Anuj Gupta, VP, IIFL
In the first week of 2023, we noticed a sharp correction in the Indian equity market. Nifty corrected by 1.36% and closed at 17859 levels. Banknifty corrected by 1.86% and closed at 42188 levels. Foreign institutional investors (FIIs) remained sellers throughout the first week of 2023 as they sold equities worth Rs 7,813.44 crore, while domestic institutional investors (DIIs) bought equities worth of Rs 2,756.58 cr.
Fear of recession put pressure on the global equity market and also in the Indian equity market. Last week US stocks rallied after jobs data showed a cooling in the labor market. Report was slightly stronger than expected, even though average hourly earnings rose 0.3% against expectation for 0.45%. Data is coming positive in the US economy and the Federal bank is signalling a slowing hike in interest rates.
Technically the trend of nifty and banknifty are positive. Nifty has a strong support at 17700 levels and then 17500 levels while resistance at 18250 and then 18500 levels. Banknifty has a strong support at 41600 and then 40900 levels and resistance at 42800 and then 43500 levels.
We are recommending buy on support levels and expecting upside movement in the nifty and banknifty. If Nifty breached the resistance levels of 18250 levels then it may test 18500 levels. If banknifty breached the resistance levels of 42800 levels and then 43500 levels.

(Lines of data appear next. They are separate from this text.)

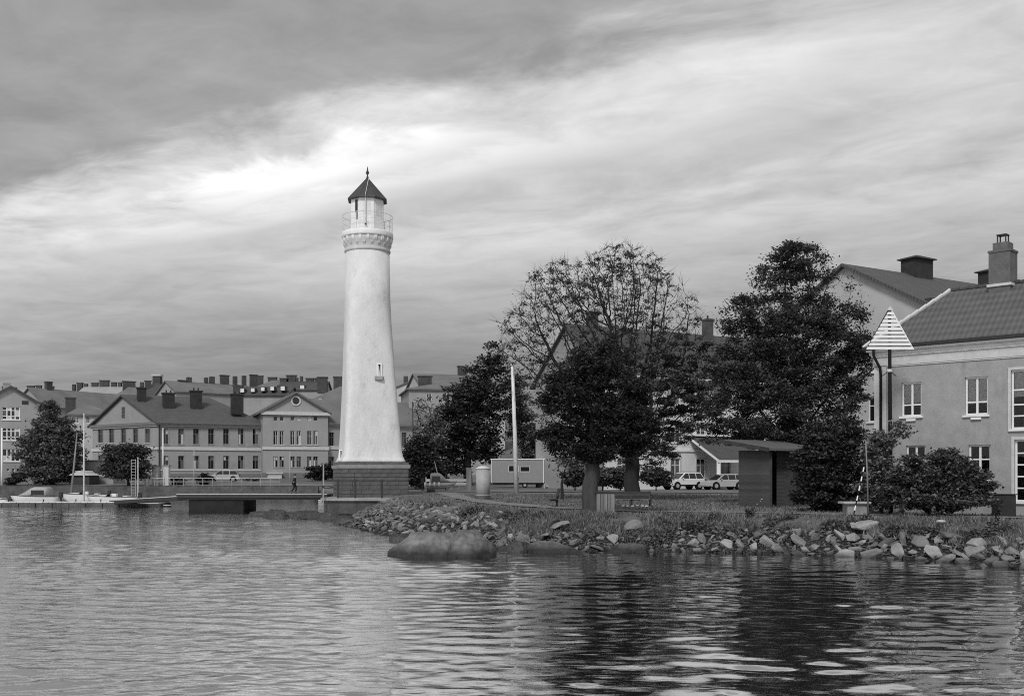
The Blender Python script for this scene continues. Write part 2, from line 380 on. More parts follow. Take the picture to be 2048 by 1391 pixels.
drape('path', [(-5.5, 88), (-3.4, 72), (-1.0, 61.5), (2.2, 54), (6.0, 49.6), (11, 48.0), (15, 45.8), (20.5, 42.5), (26, 39)], 1.5, PATHM)
drape('road', [(-6, 97), (4, 95), (16, 92), (30, 88), (50, 80)], 7.0, ROADM, wob=0)
drape('quay_pavement', [(-80, 126), (-50, 126), (-24, 125.5), (-8, 118)], 7.0, ROADM, wob=0)

# far quay wall
q = MB()
for a, b in (((-22, 119.5), (-45, 120.5)), ((-45, 120.5), (-75, 120.5)), ((-75, 120.5), (-140, 119))):
    q.bar((a[0], a[1] - .1, .42), (b[0], b[1] - .1, .42), .5, 2.5)
structure(q.build('quay_wall', DSTONE))

# water: a real rippled sheet, finest where it is nearest to the shore the photograph was taken from
def water():
    ys = [11.0]
    while ys[-1] < 135: ys.append(ys[-1] + max(.04, .0030 * ys[-1] ** 1.12))
    ys = np.array(ys); n = 470
    tx = np.linspace(-1, 1, n)
    Y = np.repeat(ys[:, None], n, 1); X = tx[None, :] * (Y * .62 + 3.0)
    Z = np.zeros_like(X); g = np.random.default_rng(3)
    wind = R(85)                       # ripples travel towards the viewer
    left = np.interp(X / Y, [-.22, .03], [1.0, 0.0]); Zs = np.zeros_like(X)
    for k in range(64):
        lam = 0.20 * (1.06 ** k)
        if lam > 5: break
        for j in range(2):
            th = wind + g.normal(0, .36 if lam > .7 else .55); ph = g.uniform(0, 6.28)
            fade = np.clip(1.6 - (Y * .0030 * 4.5) / lam, 0, 1)      # no waves shorter than the sheet can carry
            kx, ky = math.cos(th) * 6.2832 / lam, math.sin(th) * 6.2832 / lam
            warp = 1.1 * np.sin(X * .31 + Y * .17 + ph) + .9 * np.sin(X * .12 - Y * .43 + 2 * ph)
            pack = .45 + .75 * np.sin(X * .35 / lam ** .5 + Y * .5 / lam ** .5 + ph * 3)      # ripples come in packets
            w = np.sin(kx * X + ky * Y + ph + warp) * pack * fade * g.uniform(.5, 1.3)
            slope = .025 * math.exp(-(math.log(lam / .85) / .55) ** 2)
            Z += slope * lam / 6.2832 * w
            if lam < .95: Zs += (.018 * left + .010) * lam / 6.2832 * w
    gust = .75 + .25 * np.sin(X * .045 + Y * .16 + 1.3) * np.sin(Y * .07 - X * .03)
    d = sdist(X, Y); Z = (Z + Zs) * gust * np.clip(.35 + (-d) * .06, .35, 1.0) * np.interp(X / Y, [.12, .34], [1.0, 1.4])
    Z -= Z.mean()
    ny = len(ys); vid = np.arange(ny * n).reshape(ny, n)
    f = np.stack([vid[:-1, :-1], vid[:-1, 1:], vid[1:, 1:], vid[1:, :-1]], -1).reshape(-1, 4)
    m = bpy.data.materials.new('harbour_water'); m.use_nodes = True; t = m.node_tree; b = t.nodes['Principled BSDF']
    b.inputs['Base Color'].default_value = (.018, .018, .018, 1); b.inputs['Roughness'].default_value = .6; b.inputs['Specular IOR Level'].default_value = 0.0
    gl = t.nodes.new('ShaderNodeBsdfGlossy'); gl.inputs['Roughness'].default_value = .03; gl.inputs['Color'].default_value = (.95, .95, .95, 1)
    fr = t.nodes.new('ShaderNodeFresnel'); fr.inputs[0].default_value = 2.7; mxs = t.nodes.new('ShaderNodeMixShader')
    pw = t.nodes.new('ShaderNodeMath'); pw.operation = 'POWER'; pw.inputs[1].default_value = .34; t.links.new(fr.outputs[0], pw.inputs[0]); t.links.new(pw.outputs[0], mxs.inputs[0]); t.links.new(b.outputs[0], mxs.inputs[1]); t.links.new(gl.outputs[0], mxs.inputs[2]); t.links.new(mxs.outputs[0], t.nodes['Material Output'].inputs[0])
    c = t.nodes.new('ShaderNodeTexCoord'); mp = t.nodes.new('ShaderNodeMapping'); mp.inputs['Scale'].default_value = (.5, 2.0, 1); mp.inputs['Rotation'].default_value = (0, 0, R(-8))
    t.links.new(c.outputs['Object'], mp.inputs[0])
    n1 = t.nodes.new('ShaderNodeTexNoise'); n1.inputs['Scale'].default_value = 3.4; n1.inputs['Detail'].default_value = 4; n1.inputs['Roughness'].default_value = .55; n1.inputs['Distortion'].default_value = .4
    t.links.new(mp.outputs[0], n1.inputs['Vector'])
    bp = t.nodes.new('ShaderNodeBump'); bp.inputs['Distance'].default_value = .035; xs_ = t.nodes.new('ShaderNodeSeparateXYZ'); t.links.new(c.outputs['Object'], xs_.inputs[0]); mr = t.nodes.new('ShaderNodeMapRange'); mr.inputs[1].default_value = -9; mr.inputs[2].default_value = 3; mr.inputs[3].default_value = .50; mr.inputs[4].default_value = .10; t.links.new(xs_.outputs[0], mr.inputs[0]); t.links.new(mr.outputs[0], bp.inputs['Strength'])
    t.links.new(n1.outputs[0], bp.inputs['Height']); t.links.new(bp.outputs[0], b.inputs['Normal']); t.links.new(bp.outputs[0], gl.inputs['Normal']); t.links.new(bp.outputs[0], fr.inputs['Normal'])
    structure(link('water', np_mesh('water', np.stack([X, Y, Z], -1).reshape(-1, 3), f, m, True)))
    # the rest of the harbour, out of the picture, a little below the rippled sheet
    w = MB().add([(-420, -60, -.25), (420, -60, -.25), (420, 140, -.25), (-420, 140, -.25)], [(0, 1, 2, 3)])
    structure(w.build('harbour_water', m))
water()
# ------------------------------------------------------------------ the lighthouse
LD = 83.0; LS = F / LD
LX = gx(735, LD)
def lz(py): return gz(py, LD)
def lighthouse():
    T = thing('lighthouse', 'tall white lighthouse with dark pointed roof on a stone plinth at the water', 'lighthouse', (LX, LD, 0))
    rot = R(16)
    def ring(hw, z, sq, n=64, off=0.0):
        pts = []
        for k in range(n):
            a = 2 * math.pi * k / n; c, s = math.cos(a), math.sin(a)
            p = 2 + 14 * sq ** 1.6                                  # superellipse: round at the top, square at the foot
            r = (abs(c) ** p + abs(s) ** p) ** (-1 / p)
            x, y = hw * r * c, hw * r * s
            pts.append((x * math.cos(rot) - y * math.sin(rot) + off, x * math.sin(rot) + y * math.cos(rot), z))
        return pts
    prof = [(924, 2.53, 1.0, .20), (919, 2.41, 1.0, .20), (913, 2.31, 1.0, .20), (902, 2.24, 1.0, .19), (880, 2.18, .95, .18), (850, 2.11, .85, .16), (800, 2.00, .7, .12), (750, 1.92, .5, .08), (700, 1.86, .35, .05), (650, 1.81, .2, .02), (600, 1.78, .08, 0), (505, 1.73, 0, 0)]
    b = MB(); b.loft([ring(h, lz(y), q, off=o) for y, h, q, o in prof]); b.build('tower', WHITEWALL, T, True)
    # upper ring, corbel zone, gallery
    b = MB(); b.lathe([(1.72, lz(507)), (1.80, lz(506)), (1.82, lz(503)), (1.76, lz(501)), (1.75, lz(500.5)), (1.80, lz(493)), (1.88, lz(486)), (1.93, lz(479)), (1.9, lz(478.5))], 48); b.build('neck_ring', mat('grey_whitewash', .52, .12, 2, .9), T, True)
    for row, (y0, y1, r0, ww) in enumerate(((499, 490, 1.71, .18), (491, 479, 1.78, .22))):
        n = 20 if row else 20
        for k in range(n):
            a = 2 * math.pi * (k + .5 * row) / n
            q = Matrix.Rotation(a, 3, 'Z'); z0, z1 = lz(y0), lz(y1)
            p = [(-.02, z0 + .12), (-.02, z1), (.19 + .03 * row, z1), (.18, z0 + .25), (.08, z0 + .1)]
            m = MB(); nn = len(p)
            vs = [q @ Vector((r0 + x, s * ww / 2, z)) for s in (-1, 1) for x, z in p]
            m.add(vs, [tuple(range(nn)), tuple(reversed(range(nn, 2 * nn)))] + [(i, i + nn, (i + 1) % nn + nn, (i + 1) % nn) for i in range(nn)])
            m.build('corbel', WHITE if row else PALE, T)
    b = MB(); b.lathe([(1.70, lz(478)), (2.0, lz(478)), (2.03, lz(476)), (2.03, lz(469)), (2.0, lz(467)), (1.0, lz(466.5))], 48); b.build('gallery', WHITE, T, True)
    # railing of the gallery
    zt = lz(434); z0 = lz(467)
    for k in range(20):
        a = 2 * math.pi * k / 20
        MB().tube([(1.96 * math.cos(a), 1.96 * math.sin(a), z0 - .05), (1.96 * math.cos(a), 1.96 * math.sin(a), zt)], .020, 5).build('gallery_post', PALE, T)
    for z, r in ((zt, .022), (z0 + (zt - z0) * .62, .012), (z0 + (zt - z0) * .3, .012)):
        m = MB(); ring_ = [[(1.96 * math.cos(a) + 0, 1.96 * math.sin(a), z)] for a in np.linspace(0, 6.2832, 41)]
        m.tube([p[0] for p in ring_], r, 5, False); m.build('gallery_rail', PALE, T)
    # octagonal lantern room
    ro = R(22.5 + 6)
    def octo(r, z): return [(r * math.cos(ro + k * math.pi / 4), r * math.sin(ro + k * math.pi / 4), z) for k in range(8)]
    b = MB(); b.loft([octo(1.40, lz(467)), octo(1.40, lz(458)), octo(1.36, lz(457.5)), octo(1.36, lz(402))]); lan = b.build('lantern_room', WHITE, T)
    b = MB(); b.loft([octo(1.62, lz(403.5)), octo(1.64, lz(402)), octo(1.62, lz(400.5)), octo(.05, lz(357))]); rf = b.build('lantern_roof', METALR, T)
    for k in range(8):
        a = ro + k * math.pi / 4
        MB().tube([(1.61 * math.cos(a), 1.61 * math.sin(a), lz(401)), (.06 * math.cos(a), .06 * math.sin(a), lz(356.5))], .022, 4).build('roof_seam', METALR, rf)
    b = MB(); b.lathe([(.02, lz(360)), (.10, lz(358)), (.09, lz(354)), (.045, lz(352)), (.05, lz(350)), (.14, lz(346)), (.06, lz(341)), (.012, lz(333))], 10); b.build('finial', DARK, rf, True)
    # dark opening of the lantern room, glazing panel, earthing cable
    def facet(a_mid, w, z0, z1, r, name, m, par, th=.03):
        q = Matrix.Rotation(a_mid, 3, 'Z'); mb = MB(); mb.box(q @ Vector((r, w[1], (z0 + z1) / 2)), (th, w[0], z1 - z0), q); return mb.build(name, m, par)
    apo = 1.36 * math.cos(math.pi / 8)
    angs = [ro + math.pi / 8 + k * math.pi / 4 for k in range(8)]
    fr = min(angs, key=lambda a: abs((a - R(-90) + math.pi) % (2 * math.pi) - math.pi))
    lf = fr - math.pi / 4; rt = fr + math.pi / 4
    facet(lf, (.27, .10), lz(430), lz(406), apo + .004, 'lantern_window', DARK, lan); facet(lf, (.18, .14), lz(445), lz(430.5), apo + .004, 'lantern_window', DARK, lan)
    facet(lf, (.44, .10), lz(405.9), lz(404.5), apo + .02, 'window_head', PALE, lan)
    for a in (fr, rt): facet(a, (.62, 0), lz(436), lz(411), apo + .004, 'lantern_panel', mat('lantern_panel', .70, .05, 2, .4), lan, .02)
    MB().tube([(.10, -.12, lz(358)), (.05, -1.60, lz(400)), (.05, -1.42, lz(404)), (.05, -1.40, lz(455))], .03, 5).build('earthing_cable', PALE, T)
    MB().box((.05, -1.42, lz(456)), (.14, .1, .12)).build('cable_box', DARK, T)
    # windows of the shaft: recessed slots with frames
    def slot(px, y0, y1, w, yface, name, sill):
        x = gx(px, LD) - LX; z0, z1 = lz(y1), lz(y0)
        win = MB(); d = .16
        zz = (z0 + z1) / 2; ks = [(lz(p[0]), p[1], p[2], p[3]) for p in prof]
        for (za, ha, qa, oa), (zb_, hb_, qb, ob) in zip(ks[:-1], ks[1:]):
            if za <= zz <= zb_: t = (zz - za) / (zb_ - za); rr = ring(ha + (hb_ - ha) * t, zz, qa + (qb - qa) * t, 256, oa + (ob - oa) * t); break
        yface = min((abs(p[0] - x), p[1]) for p in rr if p[1] < 0)[1] - .02
        for sx in (-1, 1): win.bb(x + sx * w / 2 - .05, x + sx * w / 2 + .05, yface - .05, yface + d, z0, z1)
        win.bb(x - w / 2 - .05, x + w / 2 + .05, yface - .06, yface + d, z1, z1 + .08)
        wo = win.build('window', WHITE, T)
        MB().bb(x - w / 2, x + w / 2, yface + .02, yface + .06, z0, z1).build('pane', BLACK, wo)
        if sill: MB().bb(x - w / 2 - .18, x + w / 2 + .18, yface - .24, yface + .1, z0 - .30, z0).build('sill', CONC, wo, bevel=.03)
    slot(764, 733, 756, .30, -1.93, 'window', True)
    slot(686, 901, 921, .20, -2.30, 'window', False)
    # square plinth laid in courses of stone blocks
    P = MB()
    def sqr(hw, z, off=.20): return [(hw * sx * math.cos(rot) - hw * sy * math.sin(rot) + off, hw * sx * math.sin(rot) + hw * sy * math.cos(rot), z) for sx, sy in ((-1, -1), (1, -1), (1, 1), (-1, 1))]
    P.loft([sqr(2.57, .9), sqr(2.54, lz(934))]); plinth = P.build('plinth', DSTONE, T)
    m = MB(); m.loft([sqr(2.60, lz(938)), sqr(2.71, lz(936)), sqr(2.74, lz(931)), sqr(2.66, lz(930)), sqr(2.3, lz(929.9))]); m.build('plinth_moulding', CONC, T)
    m = MB(); m.loft([sqr(2.62, lz(930)), sqr(2.62, lz(925)), sqr(2.3, lz(924.5))]); m.build('plinth_moulding', STONE, T)
    zb, zt2 = 1.18, lz(937); nc = 7; hh = (zt2 - zb) / nc; g = random.Random(4); cache = {}
    for fc in range(4):
        if fc == 2: continue
        qa = Matrix.Rotation(rot + fc * math.pi / 2, 3, 'Z')
        for c in range(nc):
            x = -2.56
            while x < 2.54:
                w = g.choice((.55, .7, .85, 1.0))
                if x + w > 2.39: w = 2.56 - x
                key = (round(w, 2), g.randrange(2))
                if key not in cache:
                    me = MB().box((0, 0, 0), (w - .016, .10, hh - .022)); o = me.build('block', STONE, plinth, bevel=.012); cache[key] = o.data; first = o
                    o2 = o
                else: o2 = link('block', cache[key], plinth)
                pr = g.uniform(-.014, .014); p = qa @ Vector((x + w / 2, -2.585 + pr, 0))
                o2.location = (p.x + .20, p.y, zb + hh * (c + .5)); o2.rotation_euler = (0, 0, rot + fc * math.pi / 2)
                x += w
lighthouse()

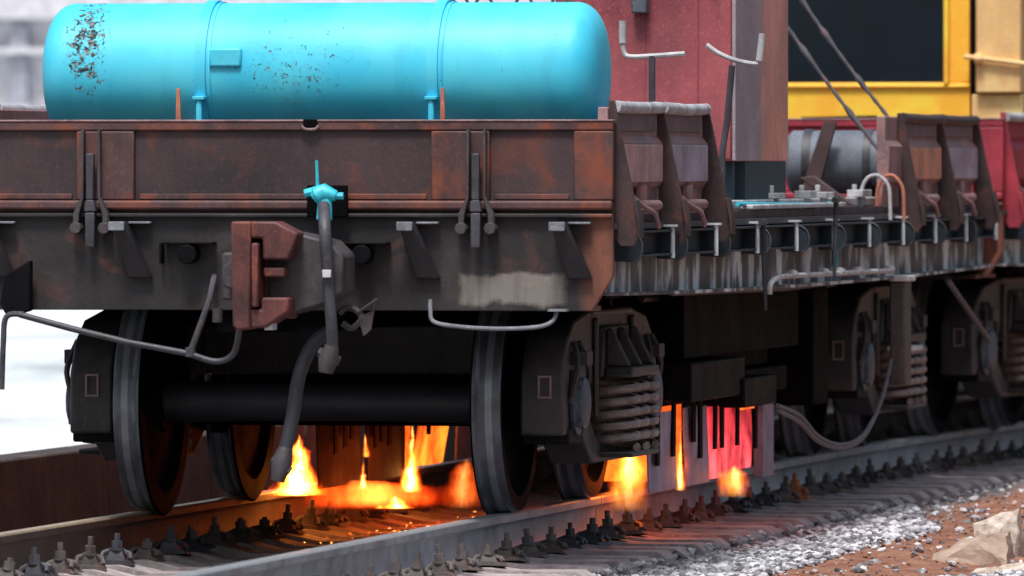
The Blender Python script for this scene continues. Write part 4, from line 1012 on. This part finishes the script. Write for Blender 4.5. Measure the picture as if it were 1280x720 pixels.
flame(374, 618, 542, 66, -.72, 'flame', 'biggest white hot flame at the far rail beside the hanging hose', 1.5)
flame(370, 620, 580, 92, -.66, 'flame', 'broad low flame round the foot of the biggest flame', 0)
flame(454, 612, 570, 15, -.60, 'flame', 'small low flame in the first gap between the far shields', 1.5)
flame(457, 572, 540, 14, -.60, 'flame', 'thin upper flame tongue in the first gap between the far shields', 0)
flame(513, 616, 528, 36, -.57, 'flame', 'tall narrow yellow flame between the orange glowing far shields', 2)
flame(786, 640, 536, 62, .95, 'flame_block', 'wide yellow flame at the near rail just behind the coil springs', 3)
flame(788, 612, 548, 44, .90, 'flame_block', 'hot yellow heart of the fire at the near rail behind the springs', 0)
flame(851, 614, 535, 15, 1.09, 'flame', 'thin bright flame in the gap between the near mauve shields', .6)
flame(918, 622, 580, 50, 1.16, 'flame_block', 'small pinkish flame at the foot of the red hot near shield', .5)
flame(492, 636, 620, 60, -.35, 'flame', 'flat yellow fire on the sleepers in front of the far shields', 3, lz=1.6)
flame(578, 636, 572, 64, -.2, 'flame_glow', 'low orange fire just left of the right front wheel', 1, lz=.8)
flame(470, 634, 600, 200, -.48, 'flame_low', 'wide low band of red orange fire along the inside of the far rail', 3.5, lz=1.2, depth=1.5)
flame(660, 600, 548, 60, -1.0, 'flame', 'added unseen flame at the far end of the far heater, lighting the platform wall', 14)  # flame and lamp added out of sight to redden the platform wall
def m_emb(x, y, r): return r.random() < .5 + .5 * mnoise.noise(Vector((x * 3, y * 2, 1)))
e = scatter('embers', M['ember'], 'glowing orange embers on the ballast between the rails', 1500, (-1.0, .7, 3.2, 7.4), (.004, .013), seed=21, mask=m_emb, zfun=lambda x, y: -.225); e['category'] = 'embers'

# ------------------------------------------------------------------ pale building far behind on the left
bp = P(30, 150, 62); BL = root('pale_building', 'blurred pale building with grey shuttered windows far behind the wagon', 'building', (bp.x, 62, .1))
xa = P(-500, 0, 62).x; xb_ = P(700, 0, 62).x
mb = MB(); mb.box(xa, xb_, 62, 70, 0, 12); part('wall', mb, M['white_wall'], BL)
zz = [P(0, v, 61.9).z for v in (150, 140, 72, 60, 35, 28)]
for k in range(8):
    for (a, b, u, v) in ((15, 35, 32, 58), (15, 35, 72, 130)):
        p = P(a - 26 * 0 - 110 * (k - 1), v, 61.9); q = P(b - 110 * (k - 1), u, 61.9)
        if k > 3: break
        mb = MB(); mb.box(p.x, q.x, 61.85, 62.01, p.z, q.z); wn = part('window', mb, M['wall_shade'], BL)
        mb = MB(); mb.box(p.x - .04, q.x + .04, 61.8, 61.849, p.z - .06, p.z - .005); part('sill', mb, M['white_wall'], wn)
for v in (62, 138, 18):
    z = P(0, v, 61.9).z; mb = MB(); mb.box(xa, xb_, 61.75, 61.999, z - .05, z + .02); part('cornice', mb, M['white_wall'], BL)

On the ruppe front it tested the 3 week’s high levels of 82.38 levels, but on the last trading day it again corrected and closed lower by 0.08% and closed at 82.27 levels. Technically the dollar is trading at an overbought zone and expecting a correction in the dollar in coming days. Rupee has a support at 82.30 and then 81.80 levels while resistance at 83.00 and then 83.30 levels.